BRUSSELS, 5th October, 2024 (WAM) – In the second quarter of 2024, the EU seasonally adjusted current account of the balance of payments recorded a surplus of €130.4 billion (+2.9 percent of GDP), compared with a surplus of €132.4 billion (+3.0 percent of GDP) in the first quarter of 2024 and a surplus of €78.1 billion (+1.8 percent of GDP) in the second quarter of 2023, according to estimates released by Eurostat, the statistical office of the European Union.
In the second quarter of 2024, based on non-seasonally adjusted data, the EU recorded current account surpluses with the United Kingdom (+€67.6 bn), offshore financial centres (+€38.3 bn), Switzerland (+€27.5 bn), Hong Kong (+€11.0 bn), Canada (+€10.1 bn), Brazil (+€8.7 bn), the USA (+€8.6 bn), Japan (+€2.7 bn) and Russia (+€1.4 bn). Deficits were registered with China (-€27.7 bn) and India (-€3.3 bn).

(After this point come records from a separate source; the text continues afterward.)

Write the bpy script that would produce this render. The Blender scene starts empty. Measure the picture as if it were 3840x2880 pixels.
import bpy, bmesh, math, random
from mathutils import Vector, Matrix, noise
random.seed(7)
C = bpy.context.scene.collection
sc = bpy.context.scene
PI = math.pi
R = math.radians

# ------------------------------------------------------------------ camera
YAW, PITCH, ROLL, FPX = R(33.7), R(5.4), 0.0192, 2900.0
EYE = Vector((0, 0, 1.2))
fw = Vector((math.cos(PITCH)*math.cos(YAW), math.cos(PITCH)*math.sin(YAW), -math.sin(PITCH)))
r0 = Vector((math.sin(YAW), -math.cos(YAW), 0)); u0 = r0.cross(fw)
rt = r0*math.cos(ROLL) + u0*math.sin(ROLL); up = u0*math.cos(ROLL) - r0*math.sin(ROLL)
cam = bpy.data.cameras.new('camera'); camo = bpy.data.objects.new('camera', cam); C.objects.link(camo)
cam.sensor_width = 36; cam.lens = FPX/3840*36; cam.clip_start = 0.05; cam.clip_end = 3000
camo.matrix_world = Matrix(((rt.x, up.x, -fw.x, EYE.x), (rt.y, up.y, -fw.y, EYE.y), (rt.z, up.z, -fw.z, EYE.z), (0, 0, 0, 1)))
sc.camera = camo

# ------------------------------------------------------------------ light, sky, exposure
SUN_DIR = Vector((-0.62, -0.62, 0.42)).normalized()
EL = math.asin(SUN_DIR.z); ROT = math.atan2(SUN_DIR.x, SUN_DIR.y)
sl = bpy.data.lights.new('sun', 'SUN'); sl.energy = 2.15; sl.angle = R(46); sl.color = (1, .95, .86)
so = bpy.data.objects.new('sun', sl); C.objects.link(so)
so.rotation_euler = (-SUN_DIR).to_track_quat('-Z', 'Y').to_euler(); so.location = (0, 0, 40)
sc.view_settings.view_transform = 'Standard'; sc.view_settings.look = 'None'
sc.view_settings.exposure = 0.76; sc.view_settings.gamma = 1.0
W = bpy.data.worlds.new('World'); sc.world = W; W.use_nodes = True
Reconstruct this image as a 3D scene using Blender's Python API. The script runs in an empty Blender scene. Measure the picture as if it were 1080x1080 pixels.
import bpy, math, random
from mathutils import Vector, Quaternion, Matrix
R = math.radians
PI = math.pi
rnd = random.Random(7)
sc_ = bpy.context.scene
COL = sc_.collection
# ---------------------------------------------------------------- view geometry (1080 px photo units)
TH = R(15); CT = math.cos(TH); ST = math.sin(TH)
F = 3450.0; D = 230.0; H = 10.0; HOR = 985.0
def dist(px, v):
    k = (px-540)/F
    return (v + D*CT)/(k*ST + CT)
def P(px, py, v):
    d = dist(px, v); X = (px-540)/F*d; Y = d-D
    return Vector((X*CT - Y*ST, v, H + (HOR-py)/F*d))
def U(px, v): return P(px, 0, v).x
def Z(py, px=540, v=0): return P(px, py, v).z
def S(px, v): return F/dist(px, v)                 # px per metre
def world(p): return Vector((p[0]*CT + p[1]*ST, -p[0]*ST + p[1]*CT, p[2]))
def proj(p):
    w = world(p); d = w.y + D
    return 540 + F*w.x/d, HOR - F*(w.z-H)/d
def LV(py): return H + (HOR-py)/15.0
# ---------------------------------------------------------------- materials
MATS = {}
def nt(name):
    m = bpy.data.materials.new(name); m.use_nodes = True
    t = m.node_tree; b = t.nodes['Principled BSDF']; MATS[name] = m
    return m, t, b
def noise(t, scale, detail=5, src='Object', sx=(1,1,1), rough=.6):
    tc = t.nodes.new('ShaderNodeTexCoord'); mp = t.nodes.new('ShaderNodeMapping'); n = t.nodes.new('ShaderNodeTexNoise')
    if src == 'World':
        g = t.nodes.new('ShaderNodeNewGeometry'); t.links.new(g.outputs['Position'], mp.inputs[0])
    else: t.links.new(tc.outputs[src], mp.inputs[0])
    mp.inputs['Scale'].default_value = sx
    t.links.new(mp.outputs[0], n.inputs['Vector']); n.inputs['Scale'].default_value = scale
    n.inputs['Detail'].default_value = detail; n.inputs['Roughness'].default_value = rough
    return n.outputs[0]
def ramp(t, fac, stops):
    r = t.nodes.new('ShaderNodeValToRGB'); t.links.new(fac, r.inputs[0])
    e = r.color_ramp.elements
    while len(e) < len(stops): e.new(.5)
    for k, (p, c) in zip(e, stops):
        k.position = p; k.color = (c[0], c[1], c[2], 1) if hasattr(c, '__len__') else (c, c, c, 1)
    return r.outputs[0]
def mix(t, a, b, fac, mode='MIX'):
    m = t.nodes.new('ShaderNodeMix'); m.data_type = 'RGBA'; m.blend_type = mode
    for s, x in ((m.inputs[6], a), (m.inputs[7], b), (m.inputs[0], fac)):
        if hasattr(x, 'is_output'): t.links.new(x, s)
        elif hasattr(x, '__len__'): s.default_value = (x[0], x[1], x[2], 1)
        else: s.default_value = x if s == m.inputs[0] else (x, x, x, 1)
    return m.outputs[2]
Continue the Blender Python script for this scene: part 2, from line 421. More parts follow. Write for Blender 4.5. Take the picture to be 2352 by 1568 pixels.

Based on non-seasonally adjusted data, in the second quarter of 2024, direct investment assets of the EU decreased by €85.0 bn and direct investment liabilities decreased by €163.7 bn.
As a result, the EU was a net direct investor to the rest of the world with net outflows of €78.7 bn. At the same time, portfolio investment recorded a net inflow of €91.6 bn, while other investment recorded a net outflow of €137.0 bn.
Fifteen Member States recorded surpluses, eleven recorded deficits and one Member State had its current account in balance in the second quarter of 2024. The highest surpluses were observed in Germany (+€62.3 bn), Ireland (+€35.5 bn), the Netherlands (+€24.3 bn), Denmark (+€13.7 bn), Sweden (+€13.4 bn), Spain (+€13.0 bn) and Italy (+€8.5 bn). The largest deficits were recorded for Romania (-€7.7 bn), France (-€6.1 bn) and Greece (‑€4.5 bn).